In her latest works, Nataša Segulin photo-graphs the Form (the steel rope on the foreship, the mysterious loops in the water, containers, stairs and cranes, wheels and corridors, towers, crosses and pipes and signs in the harbour, heaps of coal), but also the glimmer of clean shapes in the marine mirror and the waving and reflective rays of light in the ebb and flow of the soft water surface, the radiating colour fabric that separates from the other black-and-white (de)pictions ... She is essentially interested in the “poetry” of the circle, clean lines and ellipses and squares, their focal point, their “driving-force”, the automatic spring-function which forms the visual Event ... The Event in Nataša’s photos – as a philosopher would say – is a kind of irreducible singularity, a kind of “clot” which is both representative and the representative body of the representation that the artist now depicts for us. The photograph is an event like the coverage of a void, behind and beyond the “depicted” objects and effects, the event is the essential relation to these effects and now belongs to a relation between the photographer, her external-internal gaze, and the viewer. The event is a way to preserve the symbolic nature of the image, its meaning and “tie” to a connection in viewing the seemingly vacant and vacated contents. The event, set up by Nataša Segulin In the Harbour, supports the form, which is by no means vacant, vacated and hollow, but is emphasized, subjectivized, “spiritual”. There is a kind of nostalgia in all these photographed objects, a kind of wistfulness and melancholy, but this is already the characteristic trait – the character of the one that brings us closer to the relations and effects in the Bay of Koper.

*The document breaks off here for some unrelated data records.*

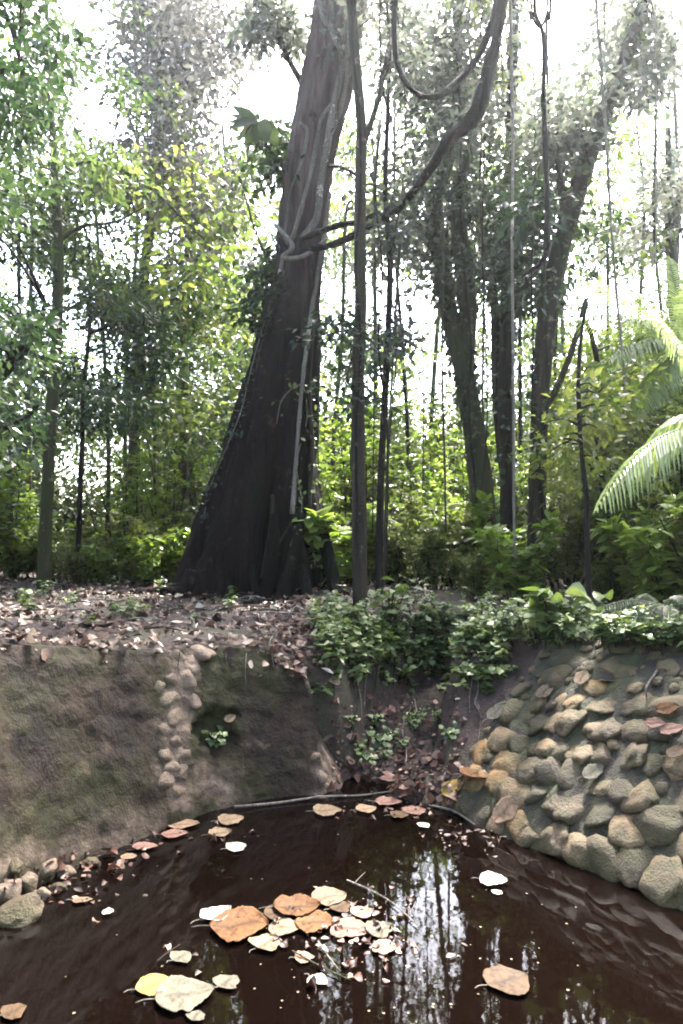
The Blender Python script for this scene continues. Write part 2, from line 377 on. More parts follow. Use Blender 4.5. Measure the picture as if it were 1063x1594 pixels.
# water body
def water_mat():
    m, n, out = newmat('pool_water'); tc = nd(n, 'ShaderNodeTexCoord'); vec = tc.outputs['Object']
    n1 = tex(n, 3.0, 3, vec, .5); n2 = tex(n, 22, 3, vec, .5)
    bn = bump(n, n1.outputs['Fac'], .008, .02); bn = bump(n, n2.outputs['Fac'], .03, .004, bn)
    fr = nd(n, 'ShaderNodeFresnel'); fr.inputs['IOR'].default_value = 1.24; n.links.new(bn, fr.inputs['Normal'])
    gl = nd(n, 'ShaderNodeBsdfGlossy'); gl.inputs[0].default_value = (1, 1, 1, 1); gl.inputs['Roughness'].default_value = .015; n.links.new(bn, gl.inputs['Normal'])
    tr = nd(n, 'ShaderNodeBsdfTransparent'); tr.inputs[0].default_value = (.85, .78, .7, 1)
    df = nd(n, 'ShaderNodeBsdfDiffuse'); df.inputs[0].default_value = (.0026, .0013, .0009, 1)
    m0 = nd(n, 'ShaderNodeMixShader'); m0.inputs[0].default_value = .80
    n.links.new(tr.outputs[0], m0.inputs[1]); n.links.new(df.outputs[0], m0.inputs[2])
    m1 = nd(n, 'ShaderNodeMixShader'); n.links.new(fr.outputs[0], m1.inputs[0]); n.links.new(m0.outputs[0], m1.inputs[1]); n.links.new(gl.outputs[0], m1.inputs[2])
    n.links.new(m1.outputs[0], out.inputs['Surface'])
    va = nd(n, 'ShaderNodeVolumeAbsorption'); va.inputs[0].default_value = (.62, .22, .08, 1); va.inputs[1].default_value = 26
    n.links.new(va.outputs[0], out.inputs['Volume']); return m
wb = MB(); V = [(-3.2, -2.4, 0), (3.2, -2.4, 0), (3.2, 5.6, 0), (-3.2, 5.6, 0)]; V += [(a, b, -.8) for a, b, _ in V]
wb.add(V, [[(0, 1, 2, 3), (7, 6, 5, 4), (0, 4, 5, 1), (1, 5, 6, 2), (2, 6, 7, 3), (3, 7, 4, 0)]])
water = wb.build('water', water_mat(), smooth=False); tag(water, kind='structure')

# ---- left retaining wall
wl = catmull([list(p) for p in left_base]+[[.13, 5.32], [.16, 5.75], [.05, 6.3]], 40)
seg = np.hypot(*np.diff(wl, axis=0).T); S = np.concatenate([[0], np.cumsum(seg)]); us = np.arange(0, S[-1], .022)
wl = np.stack([np.interp(us, S, wl[:, 0]), np.interp(us, S, wl[:, 1])], 1)
T = np.gradient(wl, axis=0); T /= np.linalg.norm(T, axis=1)[:, None]; N = np.stack([-T[:, 1], T[:, 0]], 1)
for _ in range(30): N[1:-1] = (N[:-2]+N[1:-1]*2+N[2:])/4
N /= np.linalg.norm(N, axis=1)[:, None]
nu = len(wl); nv = 56; WV = np.zeros((nu, nv+14, 3))
hole = None
for i in range(nu):
    H = float(top_z(wl[i, 0]+N[i, 0]*.45, wl[i, 1]+N[i, 1]*.45))-.015+.03*fbm(us[i]*1.2, 3.1)
    if us[i] > S[-1]-1.3: H -= .08*sm(S[-1]-1.95, S[-1]-1.4, us[i])**1.3+.3*sm(S[-1]-1.5, S[-1]-.8, us[i])
    for j in range(nv+14):
        v = min(j/nv, 1); back = max(0, j-nv)/14
        z = -.28+(H+.28)*v; off = .42*v**1.15+back*.28
        p = np.array([wl[i, 0]+N[i, 0]*off, wl[i, 1]+N[i, 1]*off, z])
        a = fbm(us[i]*1.3, z*1.3, 2., 3)*.025+fbm(us[i]*5, z*6, 5., 4)*.016
        cell = noise.voronoi(Vector((us[i]*6.5, z*8.5, 0)))[0]; a += (.5-min(cell[0], .6))*.035*(.4+.6*min(1, max(0, .5+fbm(us[i], z, 11.)*2)))
        # rounded lip
        lip = math.exp(-((j-nv)/3.0)**2)*.03
        p[:2] -= N[i]*(a-lip*.6); p[2] -= lip*.6 if j >= nv-4 else 0
        p[2] += -.10*back*back if back else 0
        WV[i, j] = p
# weep hole: a real recess in the face
pix = np.array([[proj(WV[i, j]) if WV[i, j][1] > .5 else (-999, -999) for j in range(nv)] for i in range(nu)])
for (hx, hy, rx, ry, dep) in ((334, 1135, 30, 34, .09), (345, 1172, 22, 20, .06)):
    q = ((pix[:, :, 0]-hx)/rx)**2+((pix[:, :, 1]-hy)/ry)**2
    q = q*(1+.9*np.array([[fbm(pix[i, j, 0]/22, pix[i, j, 1]/22, 2.2) if abs(pix[i, j, 0]-hx) < 80 and abs(pix[i, j, 1]-hy) < 90 else 0 for j in range(nv)] for i in range(nu)]))
    k = np.clip(1-q, 0, 1)**.8*dep
    for i, j in zip(*np.where(k > 0)):
        if WV[i, j][1] > 3: WV[i, j][:2] += N[i]*k[i, j]
wm = MB(); pale = np.zeros((nu, nv+14))
for i in range(nu):
    for j in range(nv):
        x, y = pix[i, j]
        if x < -200: continue
        w1 = fbm(x/30, y/30, 6., 3); w2 = fbm(x/9, y/9, 6., 2)
        cxq = np.interp(y, [990, 1080, 1200, 1260], [300, 282, 268, 285])
        a = max(0, 1-abs(x-cxq+w1*14)/30)*(980 < y < 1262)
        b_ = max(max(0, 1-((x-515)/34)**2)*max(0, 1-((y-1200)/75)**2), max(0, 1-abs(x-np.interp(y, [985, 1020, 1100, 1235], [440, 478, 500, 520]))/15)*(985 < y < 1240)*1.3)
        c_ = .8*max(0, 1-((x-335)/60)**2-((y-1225)/50)**2)
        e_ = .7*max(0, 1-abs(y-(1345-.25*x))/45)*(x < 260)
        m_ = max(a*1.5, b_, c_, e_); pale[i, j] = min(1, max(0, m_+(.5*w1+.3*w2)*(m_ > 0)))
I = np.arange(nu*(nv+14)).reshape(nu, nv+14)
wm.add(WV, [np.stack([I[:-1, :-1], I[:-1, 1:], I[1:, 1:], I[1:, :-1]], -1).reshape(-1, 4)[:, ::-1]], pale.ravel())
wall = wm.build('stone_wall', WALLM)
tag(wall, 'low brown retaining wall streaked with moss along the left side of the pool', 'wall')

def bvh_of(*objs):
    V = []; Fs = []; o_ = 0
    for o in objs:
        V += [tuple(v.co) for v in o.data.vertices]; Fs += [tuple(i+o_ for i in p.vertices) for p in o.data.polygons]; o_ = len(V)
    return BVHTree.FromPolygons(V, Fs)
BV = bvh_of(ground, wall); BVW = bvh_of(water)
def hit(px, py, wat=False):
    r = ray(px, py).normalized(); o = Vector((0, 0, CAMH))
    h = BV.ray_cast(o, r); loc, nor, _, d = h
    if wat or loc is None or loc.z < 0:
        t = -CAMH/r.z; return o+r*t, Vector((0, 0, 1))
    if nor.dot(r) > 0: nor = -nor
    return loc, nor
def gz(x, y):
    h = BV.ray_cast(Vector((x, y, 6)), Vector((0, 0, -1))); return h[0].z if h[0] else 1.0
def gpt(x, y): return Vector((x, y, gz(x, y)))

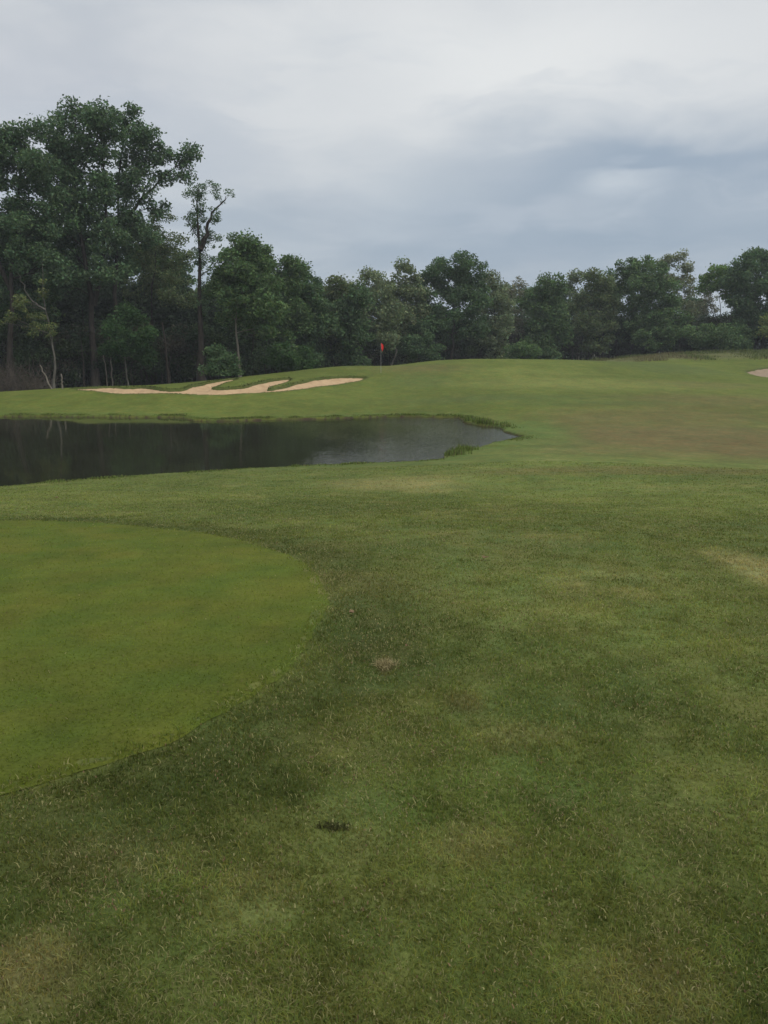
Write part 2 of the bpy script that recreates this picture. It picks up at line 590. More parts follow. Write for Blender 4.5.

The event is therefore, according to Badiou “the silent inclusion of the unknown truth”, for which philosophy finds a very special point, since it relates it to the (not shrill and gaudy) inner silence of the artist herself. ... Her inner gaze is here an instrument through which lumen – lux, light – is embodied, allowing me to be (if you will allow me to split, divide the word again now – Lacan) photo-graphed with the gaze.